It will always remain a huge ‘bone of contention’ but why oh why do we have to watch genuine classic winners be relegated to the role of pacemakers?

This is exactly what happened in the 2011 Prix de l’Arc de Triomphe when the Aidan O’Brien trained, Treasure Beach, runner up to Pour Moi in the Epsom Derby and subsequent winner of the Irish Derby trail blazed a path for the clear Ballydoyle number one contender, So You Think around Longchamp in Europe’s richest race on Sunday.

In the event, So You Think, who many believe was naively ridden by jockey, Seamie Heffernan, could only manage fourth place after being held up at the rear of the field for most of the race. Treasure Beach meanwhile unsurprisingly weakened and finished 14th of the 16 runner race, which was won by the German bred filly Danedream, a 20/1 outsider, one that very few would have backed but was good enough to finish a full five lengths clear of her nearest rival.
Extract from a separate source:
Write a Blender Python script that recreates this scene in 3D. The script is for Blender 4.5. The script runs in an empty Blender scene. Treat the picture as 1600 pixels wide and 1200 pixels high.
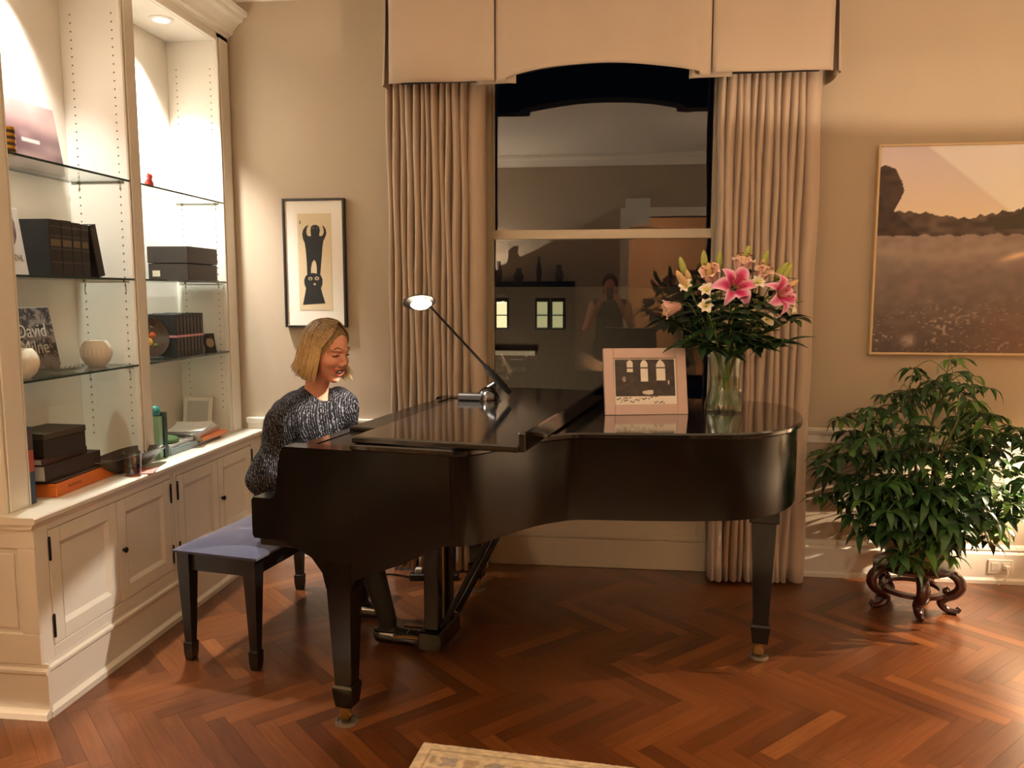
import bpy, bmesh, math, random
import numpy as np
from mathutils import Vector, Matrix

R = math.radians
scene = bpy.context.scene
COL = scene.collection

# ------------------------------------------------------------------ camera
cam_d = bpy.data.cameras.new('camera')
cam_d.sensor_width = 36.0
cam_d.lens = 36.0 * 1250 / 1600
cam_d.clip_start = 0.05
cam = bpy.data.objects.new('camera', cam_d)
COL.objects.link(cam)
cam.location = (0, 0, 1.5)
cam.rotation_euler = (R(90 - 6.39), 0, R(6.80))
scene.camera = cam

# ------------------------------------------------------------------ world, exposure
world = bpy.data.worlds.new('night')
scene.world = world
world.use_nodes = True
world.node_tree.nodes['Background'].inputs[0].default_value = (0.02, 0.03, 0.06, 1)
world.node_tree.nodes['Background'].inputs[1].default_value = 0.02
vs = scene.view_settings
vs.view_transform = 'Standard'
vs.look = 'None'
vs.gamma = 1.0
vs.use_curve_mapping = False
vs.exposure = 0.75
scene.cycles.use_denoising = True
scene.cycles.max_bounces = 10
scene.cycles.transparent_max_bounces = 24
scene.cycles.sample_clamp_indirect = 6.0
scene.cycles.caustics_reflective = False
scene.cycles.caustics_refractive = False

WARM = (1.0, 0.81, 0.62)
WARM2 = (1.0, 0.765, 0.53)
NEUT = (1.0, 0.90, 0.77)
COOL = (1.0, 0.94, 0.88)


def lamp(name, typ, loc, power, col, size=0.05, rot=None, spot=None, blend=0.3):
    d = bpy.data.lights.new(name, typ)
    d.energy = power
    d.color = col
    if typ == 'AREA':
        d.size = size
    else:
        d.shadow_soft_size = size
    if spot:
        d.spot_size = R(spot)
        d.spot_blend = blend
    o = bpy.data.objects.new(name, d)
    COL.objects.link(o)
    o.location = loc
    if rot:
        o.rotation_euler = [R(a) for a in rot]
    return o


# bookcase downlights
lamp('bay_spot', 'SPOT', (-2.19, 3.86, 2.80), 210, COOL, 0.05, (0, 6, 0), 86, 0.8)
lamp('bay_spot', 'SPOT', (-2.21, 2.97, 2.80), 100, COOL, 0.03, (0, 8, 0), 76, 1.0)

# ------------------------------------------------------------------ helpers


def lin(c):
    out = []
    for v in c[:3]:
        v = v / 255.0
        out.append(v / 12.92 if v <= 0.04045 else ((v + 0.055) / 1.055) ** 2.4)
    return out + [1.0]


MATS = {}


def M(name, col, rough=0.5, metal=0.0, var=0.08, scale=14.0, bump=0.0, bscale=120.0, coat=0.0, spec=0.5,
      sheen=0.0, emit=None, estr=0.0, stretch=(1, 1, 1), trans=0.0):
    if name in MATS:
        return MATS[name]
    m = bpy.data.materials.new(name)
    m.use_nodes = True
    nt = m.node_tree
    b = nt.nodes['Principled BSDF']
    c = lin(col)
    tc = nt.nodes.new('ShaderNodeTexCoord')
    mp = nt.nodes.new('ShaderNodeMapping')
    mp.inputs['Scale'].default_value = stretch
    nt.links.new(tc.outputs['Object'], mp.inputs['Vector'])
    nz = nt.nodes.new('ShaderNodeTexNoise')
    nz.inputs['Scale'].default_value = scale
    nz.inputs['Detail'].default_value = 5
    nt.links.new(mp.outputs[0], nz.inputs['Vector'])
    mx = nt.nodes.new('ShaderNodeMix')
    mx.data_type = 'RGBA'
    mx.inputs['A'].default_value = [max(0, v * (1 - var)) for v in c[:3]] + [1]
    mx.inputs['B'].default_value = [min(1, v * (1 + var)) for v in c[:3]] + [1]
    nt.links.new(nz.outputs['Fac'], mx.inputs['Factor'])
    nt.links.new(mx.outputs['Result'], b.inputs['Base Color'])
    b.inputs['Roughness'].default_value = rough
    b.inputs['Metallic'].default_value = metal
    b.inputs['Specular IOR Level'].default_value = spec
    b.inputs['Coat Weight'].default_value = coat
    b.inputs['Coat Roughness'].default_value = 0.08
    b.inputs['Sheen Weight'].default_value = sheen
    b.inputs['Transmission Weight'].default_value = trans
    if bump:
        n2 = nt.nodes.new('ShaderNodeTexNoise')
        n2.inputs['Scale'].default_value = bscale
        n2.inputs['Detail'].default_value = 3
        nt.links.new(mp.outputs[0], n2.inputs['Vector'])
        bp = nt.nodes.new('ShaderNodeBump')
        bp.inputs['Strength'].default_value = bump
        bp.inputs['Distance'].default_value = 0.002
        nt.links.new(n2.outputs['Fac'], bp.inputs['Height'])
        nt.links.new(bp.outputs[0], b.inputs['Normal'])
    if emit:
        b.inputs['Emission Color'].default_value = lin(emit)
        b.inputs['Emission Strength'].default_value = estr
    MATS[name] = m
    return m


def glassmat(name, tint=(245, 250, 248), ior=1.5, gain=1.0, rough=0.0):
    m = bpy.data.materials.new(name)
    m.use_nodes = True
    nt = m.node_tree
    nt.nodes.clear()
    out = nt.nodes.new('ShaderNodeOutputMaterial')
    tr = nt.nodes.new('ShaderNodeBsdfTransparent')
    tr.inputs[0].default_value = lin(tint)
    gl = nt.nodes.new('ShaderNodeBsdfGlossy')
    gl.inputs['Roughness'].default_value = rough
    fr = nt.nodes.new('ShaderNodeFresnel')
    ge = nt.nodes.new('ShaderNodeNewGeometry')
    mi = nt.nodes.new('ShaderNodeMix')
    mi.inputs['A'].default_value = ior
    mi.inputs['B'].default_value = 1.0 / ior
    nt.links.new(ge.outputs['Backfacing'], mi.inputs['Factor'])
    nt.links.new(mi.outputs['Result'], fr.inputs[0])
    ml = nt.nodes.new('ShaderNodeMath')
    ml.operation = 'MULTIPLY'
    ml.use_clamp = True
    ml.inputs[1].default_value = gain
    mx = nt.nodes.new('ShaderNodeMixShader')
    nt.links.new(fr.outputs[0], ml.inputs[0])
    nt.links.new(ml.outputs[0], mx.inputs[0])
    nt.links.new(tr.outputs[0], mx.inputs[1])
    nt.links.new(gl.outputs[0], mx.inputs[2])
    nt.links.new(mx.outputs[0], out.inputs[0])
    MATS[name] = m
    return m


def colattr(name, rough=0.5, coat=0.0, bump=0.0, sheen=0.0):
    """material that takes a printed colour from the mesh attribute 'print'"""
    m = M(name, (128, 128, 128), rough=rough, coat=coat, bump=bump, sheen=sheen)
    nt = m.node_tree
    a = nt.nodes.new('ShaderNodeAttribute')
    a.attribute_name = 'print'
    nt.links.new(a.outputs['Color'], nt.nodes['Principled BSDF'].inputs['Base Color'])
    return m


def link(name, me, mat=None, parent=None, smooth=None):
    o = bpy.data.objects.new(name, me)
    COL.objects.link(o)
    if mat is not None and not me.materials:
        for x in (mat if isinstance(mat, (list, tuple)) else [mat]):
            me.materials.append(x)
    if parent is not None:
        o.parent = parent
    return o


def tag(o, label, cat, group=None, kind=None):
    o['label'] = label
    o['category'] = cat
    if group:
        o['group'] = group
    if kind:
        o['kind'] = kind
    return o


def thing(name, label, cat, loc=(0, 0, 0), rz=0.0, group=None):
    o = bpy.data.objects.new(name, None)
    o.empty_display_size = 0.05
    COL.objects.link(o)
    o.location = loc
    o.rotation_euler = (0, 0, rz)
    return tag(o, label, cat, group)


def setting(name, label, cat, loc=(0, 0, 0)):
    o = thing(name, label, cat, loc)
    o['kind'] = 'structure'
    return o


def spline(pts, n):
    """Catmull-Rom through points (any dimension)"""
    P = np.array(pts, float)
    P = np.vstack([2 * P[0] - P[1], P, 2 * P[-1] - P[-2]])
    out = []
    segs = len(P) - 3
    for i in range(n + 1):
        t = i / n * segs
        k = min(int(t), segs - 1)
        t -= k
        a, b, c, d = P[k:k + 4]
        out.append(0.5 * (2 * b + (c - a) * t + (2 * a - 5 * b + 4 * c - d) * t * t + (3 * b - a - 3 * c + d) * t ** 3))
    return np.array(out)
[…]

It was the filly’s in fact who dominated, taking the top three positions, a result that not only defied the odds but totally defied the many so called horse racing experts, who never even mentioned Danedream as a potential winner. Even star filly Sarafina who went off as the 4/1 favourite failed to make the top six in a most unsatisfactory and perplexing result, that paid the Bookmakers handsomely and sent punters home with their “tails tucked firmly between their legs”. Second home was 66/1 outsider Shareta, pacemaker for Sarafina, while third was the ever consistent English Raider, Snow Fairy, for trainer Ed Dunlop.
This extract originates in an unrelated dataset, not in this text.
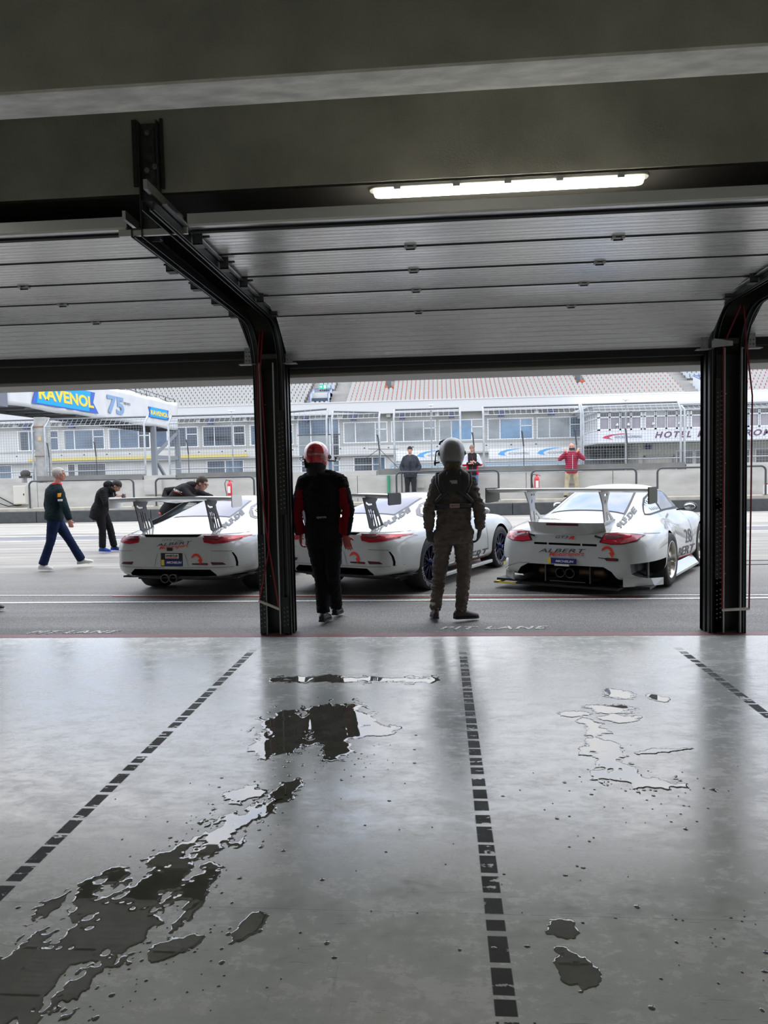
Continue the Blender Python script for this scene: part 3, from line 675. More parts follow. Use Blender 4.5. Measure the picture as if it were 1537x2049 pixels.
for i, (x, lb) in enumerate(((-14.6, 'at the white haired walking man\'s head'), (-12.78, 'left of the photographer'), (-9.26, 'behind the leaning man'), (-2.2, 'with wire stays right of the red helmet'), (1.2, 'above the man in the black and white vest'), (2.95, 'between the vest man and red jacket man'), (4.8, 'above the man in the red jacket'), (6.55, 'in front of the red arrow logo'))):
    r = thing('stay_post', 'thin stay post on the fence '+lb, 'post', (x, 26.42, 1.6), 0, 'thin stay posts on the debris fence')
    b = MB(); b.tube([(0, 0, 0), (0, 0, .9), (-.08, .0, 1.30)], .014, 8); b.build('rod', M_rail, r)
    b = MB(); b.tube([(0, 0, .75), (-.05, 0, 1.28)], .026, 8); b.build('sleeve', M_rail, r)
    if i == 3:
        b = MB(); b.tube([(0, 0, .78), (.75, 0, .0)], .012, 6); b.tube([(0, 0, .78), (-.5, 0, .45)], .012, 6); b.tube([(-.4, 0, .78), (.7, 0, .75)], .01, 6); b.build('wire_stay', M_rail, r)
for i, (x, l) in enumerate(((-8.63, 'left of the left door post'), (-.36, 'above the space between the drivers'), (7.38, 'in front of the hotel'))):
    r = thing('track_lamp', 'small white floodlight on a thin mast behind the fence, '+l, 'lamp', (x, 30, 0), 0, 'floodlights on thin masts')
    b = MB(); b.tube([(0, 0, 0), (0, 0, 4.05)], .03, 8); b.build('mast', M_fp, r)
    b = MB(); b.bb(-.10, .10, -.1, .1, 3.98, 4.12); b.bb(-.12, .12, -.1, .1, 4.18, 4.24); b.tube([(0, 0, 4.1), (0, 0, 4.2)], .03, 8); b.build('lamp_head', M_white, r)

# ------------------------------------------------------------------ track and ground beyond
m = MB(); m.bb(-120, 120, 27.4, 130, -.4, -.02); struct('race_track', m, mat('track_asphalt', (.20, .20, .19), .8, noise_amt=.2, nscale=.4))

# ------------------------------------------------------------------ grandstand building
M_bw = mat('building_white_wall', (.60, .60, .575), .7, noise_amt=.05, nscale=.8)
M_bg = mat('building_grey_wall', (.42, .42, .395), .7, noise_amt=.06, nscale=.8)
M_frame = mat('white_window_frame', (.82, .83, .84), .4)
def glass(n, c, r=.06): return mat(n, c, r, spec=.9, noise_amt=.35, nscale=.35, stretch=(1, 1, 1.5))
M_g1 = glass('blue_grey_glazing', (.14, .19, .25)); M_g2 = glass('pale_glazing', (.34, .37, .38)); M_g3 = glass('sky_blue_glazing', (.20, .32, .46)); M_g4 = glass('dark_glazing', (.075, .085, .095))
BL = thing('grandstand_building', 'long white grandstand building with window bands across the track', 'building', (0, 70, 0))
def bpart(name, mb, m, par=BL): return mb.build(name, m, par)
b = MB(); b.bb(-60, 60, .0, .8, 0, 7.0); bpart('wall', b, M_bw)
b = MB(); b.bb(-60, 60, -.9, .85, 6.95, 8.12); b.bb(-60, 60, -.95, -.85, 8.05, 8.15); bpart('parapet', b, mat('bright_white_parapet', (.62, .62, .615), .6))
b = MB(); b.bb(-60, 60, -.02, .02, 6.30, 6.95); bpart('grey_band', b, M_bg)
b = MB(); b.bb(-60, 60, -.55, 0, 3.05, 3.18); bpart('ledge', b, M_bg)
b = MB(); b.bb(-60, 60, -.06, 0, 4.10, 4.20); bpart('sill_band', b, M_bg)
for x in [-46.1+4.6*i for i in range(14)]: b = MB(); b.bb(x-.27, x-.02, -.05, 0, 4.2, 6.62); b.bb(x-.35, x+.05, -.7, 0, 6.62, 6.95); bpart('pilaster', b, M_bg)
b = MB(); b.bb(-40.5, -18.5, -.60, -.5, 3.22, 3.50); bpart('yellow_band', b, mat('yellow_band', (.66, .55, .16), .6))
b = MB(); b.bb(-60, -14.0, -.42, -.38, 3.18, 3.22); b.bb(-8.9, 13, -.42, -.38, 3.18, 3.22); bpart('ledge_rail', b, M_bg)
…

But who exactly is Danedream? What form did she have to suggest that she could end up in the winners enclosure of Europe’s most prestigious race? She had won twice in Group One company in the two races leading up to the ‘Arc’ but with the best will in the world, neither of those two races would have earmarked her for a win in the Prix de l’Arc de Triomphe. Her win at Baden-Baden last month, whilst an emphatic success came on ground that was very soft, hardly suggesting that she would go around the mile and half trip at Longchamp in a record breaking time.
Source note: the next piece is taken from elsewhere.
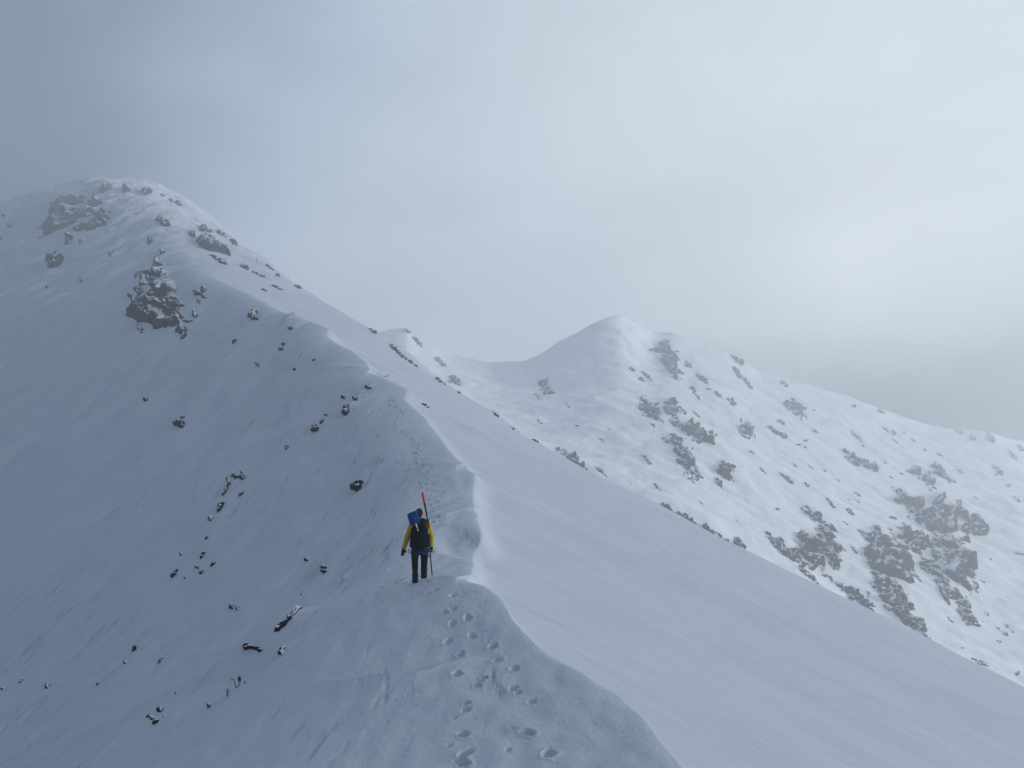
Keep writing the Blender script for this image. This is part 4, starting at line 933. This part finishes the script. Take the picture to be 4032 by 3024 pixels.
add(ia, 'leash', plain('leash', lambda bm: (ring_tube(bm, [(*az(.70), .006), (.285, .06, .695, .007), (.318, .055, .712, .007), (.330, .05, .742, .007), (.318, .05, .762, .006)], 6),
                                             ring_tube(bm, [(.325, .05, .748, .006), (.352, .05, .742, .006), (.378, .05, .722, .004)], 6), ring_tube(bm, [(.352, .05, .742, .005), (.372, .05, .748, .003)], 6))), 'boot')
add(ia, 'leash_ring', plain('leash_ring', lambda bm: (ring_tube(bm, [(.216, .06, .625, .006), (.232, .06, .655, .008), (*az(.66), .018), (*az(.63), .018)], 8), ring_tube(bm, [(.246, .06, .645, .007), (.226, .06, .600, .004)], 6))), 'boot')

# ------------------------------------------------------------------ dry stalks and the thin post on the skyline
h = near_hit(930, 2712)
k_ = np.linalg.norm(h) / FPX
dp = tag(empty('dry_plant', h), 'dry dead stalks standing out of the snow, low on the left', 'plant')
def st(pts, r, y0):
    return plain('stem', lambda bm: ring_tube(bm, [((a - 1650) / 3.687 * k_, y0 + .02 * i, (262 - b) / 3.687 * k_, r * (1 - .12 * i)) for i, (a, b) in enumerate(pts)], 6))
for pts, r, y0 in (([(1592, 345), (1593, 285), (1590, 225)], .012, -.25), ([(1580, 270), (1562, 262), (1553, 236)], .006, -.2), ([(1592, 290), (1604, 262), (1606, 240)], .005, -.24), ([(1650, 255), (1632, 205), (1605, 160), (1575, 152), (1552, 172)], .010, 0), ([(1652, 252), (1678, 205), (1684, 160), (1680, 125)], .009, .05),
                   ([(1672, 205), (1662, 160), (1648, 118)], .006, .05), ([(1725, 265), (1732, 215), (1728, 186)], .010, .1), ([(1731, 205), (1744, 188)], .006, .1), ([(1680, 295), (1678, 272)], .006, -.1)):
    link('stem', st(pts, r, y0), M['stem'], parent=dp)
link('seed_head', plain('seed_head', lambda bm: ellipsoid(bm, ((1666 - 1650) / 3.687 * k_, .07, (262 - 152) / 3.687 * k_), (.028, .028, .05), 8)), M['stem'], parent=dp)
h = near_hit(1010, 1034)
if h is not None:
    hp = 22 * np.linalg.norm(h) / FPX
    tag(link('marker_post', plain('marker_post', lambda bm: (ring_tube(bm, [(0, 0, -.4, .11), (.10, 0, hp * .6, .09), (.15, 0, hp, .07)], 8), ring_tube(bm, [(.10, 0, hp * .7, .05), (.32, 0, hp * .82, .03)], 6))), M['stem'], loc=h), 'thin leaning post standing on the misty skyline', 'post')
At the end of the day, Danedream was nothing more than a gifted “fun horse” who cost only £9,000 and whose breeding was far from eye-catching. As a three year old running in the race, she received the maximum weight allowances, a particularly unpopular fact of racing life, where it seems that the ‘girls’ get far more favourable treatment than the ‘boys’. The debate remains open as to whether or not she would have won the race at level weights, but in fairness, her five length success, arguably made her the best horse on the day. Whether or not So You Think, who was the ‘best of the boys’ would have adopted different tactics on a level weight basis will never be known but the word from Ballydoyle is that the Australian import will stay in training next year suggesting that the 2012 Arc will be his end of career target.

For most, then the 2011 Arc was an unsatisfactory race which produced an unsatisfactory result. Prices of 20/1, 66/1 and 14/1 were hardly the odds one expected to see for the first three home in such a prestigious race even though the weight for age/sex rules clearly give the fillies and mares a clear advantage. No doubt the arguments will once again re-surface but the days where one could assume that a good colt would always beat a good filly can no longer be applied in a race like the Prix de l’Arc de Triomphe.

The plan for Danedream is yet unknown but there’s every chance she may now take her chance in the Breeders Cup next month or be put away til next season.